_Work to be completed_. Extract every line of the material below and reproduce it faithfully.

_Source data_.
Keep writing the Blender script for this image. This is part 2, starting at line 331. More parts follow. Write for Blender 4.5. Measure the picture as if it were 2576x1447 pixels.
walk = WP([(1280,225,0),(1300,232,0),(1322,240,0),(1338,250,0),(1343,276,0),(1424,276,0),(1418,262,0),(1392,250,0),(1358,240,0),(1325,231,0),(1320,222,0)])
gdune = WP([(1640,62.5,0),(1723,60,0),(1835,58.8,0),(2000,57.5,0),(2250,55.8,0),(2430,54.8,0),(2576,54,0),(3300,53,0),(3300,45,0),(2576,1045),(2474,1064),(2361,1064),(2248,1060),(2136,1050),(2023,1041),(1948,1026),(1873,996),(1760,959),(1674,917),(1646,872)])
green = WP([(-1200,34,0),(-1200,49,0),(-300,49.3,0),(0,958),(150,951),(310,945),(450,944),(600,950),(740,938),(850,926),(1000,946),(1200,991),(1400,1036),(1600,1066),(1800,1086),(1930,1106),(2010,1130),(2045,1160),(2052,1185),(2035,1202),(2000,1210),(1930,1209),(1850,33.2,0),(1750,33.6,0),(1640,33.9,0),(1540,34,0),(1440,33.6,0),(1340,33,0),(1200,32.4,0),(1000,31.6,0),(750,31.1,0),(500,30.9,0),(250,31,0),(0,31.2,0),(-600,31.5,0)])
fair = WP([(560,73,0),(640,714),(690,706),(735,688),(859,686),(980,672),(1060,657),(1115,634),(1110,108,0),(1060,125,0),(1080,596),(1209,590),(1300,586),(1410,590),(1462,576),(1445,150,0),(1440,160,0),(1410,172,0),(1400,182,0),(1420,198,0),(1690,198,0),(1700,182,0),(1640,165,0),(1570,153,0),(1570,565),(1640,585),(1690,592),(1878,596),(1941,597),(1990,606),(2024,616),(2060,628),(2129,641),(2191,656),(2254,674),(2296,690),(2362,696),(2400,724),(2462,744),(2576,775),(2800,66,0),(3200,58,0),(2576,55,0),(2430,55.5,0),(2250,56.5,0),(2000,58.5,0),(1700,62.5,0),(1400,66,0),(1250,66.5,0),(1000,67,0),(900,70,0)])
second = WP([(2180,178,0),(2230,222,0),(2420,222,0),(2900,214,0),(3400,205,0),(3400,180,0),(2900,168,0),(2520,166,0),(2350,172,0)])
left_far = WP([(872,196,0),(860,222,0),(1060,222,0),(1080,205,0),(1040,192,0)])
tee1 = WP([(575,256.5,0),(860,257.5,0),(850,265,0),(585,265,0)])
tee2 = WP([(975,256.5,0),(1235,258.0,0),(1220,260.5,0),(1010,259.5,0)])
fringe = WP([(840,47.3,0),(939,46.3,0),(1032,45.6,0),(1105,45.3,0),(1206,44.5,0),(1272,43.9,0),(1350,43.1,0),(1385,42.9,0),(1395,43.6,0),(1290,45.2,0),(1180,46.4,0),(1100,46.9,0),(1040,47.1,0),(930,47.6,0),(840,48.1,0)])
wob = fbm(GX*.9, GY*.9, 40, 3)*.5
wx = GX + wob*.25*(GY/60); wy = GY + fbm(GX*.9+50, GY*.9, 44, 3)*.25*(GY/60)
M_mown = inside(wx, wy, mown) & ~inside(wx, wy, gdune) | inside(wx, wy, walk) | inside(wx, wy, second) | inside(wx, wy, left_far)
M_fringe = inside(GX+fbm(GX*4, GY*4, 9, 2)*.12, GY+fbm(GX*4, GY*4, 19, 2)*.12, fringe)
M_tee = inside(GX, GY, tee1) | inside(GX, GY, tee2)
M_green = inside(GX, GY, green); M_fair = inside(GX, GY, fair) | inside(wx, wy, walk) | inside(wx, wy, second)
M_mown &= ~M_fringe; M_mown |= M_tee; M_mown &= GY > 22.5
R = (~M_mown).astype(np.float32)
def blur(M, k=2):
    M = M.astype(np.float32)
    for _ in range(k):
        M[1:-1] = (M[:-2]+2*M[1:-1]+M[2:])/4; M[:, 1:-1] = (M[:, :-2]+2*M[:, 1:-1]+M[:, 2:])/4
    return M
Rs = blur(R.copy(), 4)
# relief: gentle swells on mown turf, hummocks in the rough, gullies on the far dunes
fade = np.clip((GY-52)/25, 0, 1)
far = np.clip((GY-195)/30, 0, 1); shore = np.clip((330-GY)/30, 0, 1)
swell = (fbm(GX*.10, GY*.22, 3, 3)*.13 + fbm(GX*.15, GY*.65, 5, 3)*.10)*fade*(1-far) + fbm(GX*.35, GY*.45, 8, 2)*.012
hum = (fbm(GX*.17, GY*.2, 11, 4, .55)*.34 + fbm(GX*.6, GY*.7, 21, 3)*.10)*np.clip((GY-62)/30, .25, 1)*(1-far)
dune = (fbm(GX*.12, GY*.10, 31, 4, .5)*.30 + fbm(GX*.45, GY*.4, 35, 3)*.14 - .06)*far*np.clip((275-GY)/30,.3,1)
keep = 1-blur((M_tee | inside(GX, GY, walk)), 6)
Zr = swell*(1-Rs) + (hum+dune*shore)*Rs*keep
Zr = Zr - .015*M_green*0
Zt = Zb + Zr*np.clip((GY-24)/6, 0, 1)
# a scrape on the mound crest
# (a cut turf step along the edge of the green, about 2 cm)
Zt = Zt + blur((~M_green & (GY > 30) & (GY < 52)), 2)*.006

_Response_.
Keep writing the Blender script for this image. This is part 2, starting at line 331. More parts follow. Write for Blender 4.5. Measure the picture as if it were 2576x1447 pixels.
walk = WP([(1280,225,0),(1300,232,0),(1322,240,0),(1338,250,0),(1343,276,0),(1424,276,0),(1418,262,0),(1392,250,0),(1358,240,0),(1325,231,0),(1320,222,0)])
gdune = WP([(1640,62.5,0),(1723,60,0),(1835,58.8,0),(2000,57.5,0),(2250,55.8,0),(2430,54.8,0),(2576,54,0),(3300,53,0),(3300,45,0),(2576,1045),(2474,1064),(2361,1064),(2248,1060),(2136,1050),(2023,1041),(1948,1026),(1873,996),(1760,959),(1674,917),(1646,872)])
green = WP([(-1200,34,0),(-1200,49,0),(-300,49.3,0),(0,958),(150,951),(310,945),(450,944),(600,950),(740,938),(850,926),(1000,946),(1200,991),(1400,1036),(1600,1066),(1800,1086),(1930,1106),(2010,1130),(2045,1160),(2052,1185),(2035,1202),(2000,1210),(1930,1209),(1850,33.2,0),(1750,33.6,0),(1640,33.9,0),(1540,34,0),(1440,33.6,0),(1340,33,0),(1200,32.4,0),(1000,31.6,0),(750,31.1,0),(500,30.9,0),(250,31,0),(0,31.2,0),(-600,31.5,0)])
fair = WP([(560,73,0),(640,714),(690,706),(735,688),(859,686),(980,672),(1060,657),(1115,634),(1110,108,0),(1060,125,0),(1080,596),(1209,590),(1300,586),(1410,590),(1462,576),(1445,150,0),(1440,160,0),(1410,172,0),(1400,182,0),(1420,198,0),(1690,198,0),(1700,182,0),(1640,165,0),(1570,153,0),(1570,565),(1640,585),(1690,592),(1878,596),(1941,597),(1990,606),(2024,616),(2060,628),(2129,641),(2191,656),(2254,674),(2296,690),(2362,696),(2400,724),(2462,744),(2576,775),(2800,66,0),(3200,58,0),(2576,55,0),(2430,55.5,0),(2250,56.5,0),(2000,58.5,0),(1700,62.5,0),(1400,66,0),(1250,66.5,0),(1000,67,0),(900,70,0)])
second = WP([(2180,178,0),(2230,222,0),(2420,222,0),(2900,214,0),(3400,205,0),(3400,180,0),(2900,168,0),(2520,166,0),(2350,172,0)])
left_far = WP([(872,196,0),(860,222,0),(1060,222,0),(1080,205,0),(1040,192,0)])
tee1 = WP([(575,256.5,0),(860,257.5,0),(850,265,0),(585,265,0)])
tee2 = WP([(975,256.5,0),(1235,258.0,0),(1220,260.5,0),(1010,259.5,0)])
fringe = WP([(840,47.3,0),(939,46.3,0),(1032,45.6,0),(1105,45.3,0),(1206,44.5,0),(1272,43.9,0),(1350,43.1,0),(1385,42.9,0),(1395,43.6,0),(1290,45.2,0),(1180,46.4,0),(1100,46.9,0),(1040,47.1,0),(930,47.6,0),(840,48.1,0)])
wob = fbm(GX*.9, GY*.9, 40, 3)*.5
wx = GX + wob*.25*(GY/60); wy = GY + fbm(GX*.9+50, GY*.9, 44, 3)*.25*(GY/60)
M_mown = inside(wx, wy, mown) & ~inside(wx, wy, gdune) | inside(wx, wy, walk) | inside(wx, wy, second) | inside(wx, wy, left_far)
M_fringe = inside(GX+fbm(GX*4, GY*4, 9, 2)*.12, GY+fbm(GX*4, GY*4, 19, 2)*.12, fringe)
M_tee = inside(GX, GY, tee1) | inside(GX, GY, tee2)
M_green = inside(GX, GY, green); M_fair = inside(GX, GY, fair) | inside(wx, wy, walk) | inside(wx, wy, second)
M_mown &= ~M_fringe; M_mown |= M_tee; M_mown &= GY > 22.5
R = (~M_mown).astype(np.float32)
def blur(M, k=2):
    M = M.astype(np.float32)
    for _ in range(k):
        M[1:-1] = (M[:-2]+2*M[1:-1]+M[2:])/4; M[:, 1:-1] = (M[:, :-2]+2*M[:, 1:-1]+M[:, 2:])/4
    return M
Rs = blur(R.copy(), 4)
# relief: gentle swells on mown turf, hummocks in the rough, gullies on the far dunes
fade = np.clip((GY-52)/25, 0, 1)
far = np.clip((GY-195)/30, 0, 1); shore = np.clip((330-GY)/30, 0, 1)
swell = (fbm(GX*.10, GY*.22, 3, 3)*.13 + fbm(GX*.15, GY*.65, 5, 3)*.10)*fade*(1-far) + fbm(GX*.35, GY*.45, 8, 2)*.012
hum = (fbm(GX*.17, GY*.2, 11, 4, .55)*.34 + fbm(GX*.6, GY*.7, 21, 3)*.10)*np.clip((GY-62)/30, .25, 1)*(1-far)
dune = (fbm(GX*.12, GY*.10, 31, 4, .5)*.30 + fbm(GX*.45, GY*.4, 35, 3)*.14 - .06)*far*np.clip((275-GY)/30,.3,1)
keep = 1-blur((M_tee | inside(GX, GY, walk)), 6)
Zr = swell*(1-Rs) + (hum+dune*shore)*Rs*keep
Zr = Zr - .015*M_green*0
Zt = Zb + Zr*np.clip((GY-24)/6, 0, 1)
# a scrape on the mound crest
# (a cut turf step along the edge of the green, about 2 cm)
Zt = Zt + blur((~M_green & (GY > 30) & (GY < 52)), 2)*.006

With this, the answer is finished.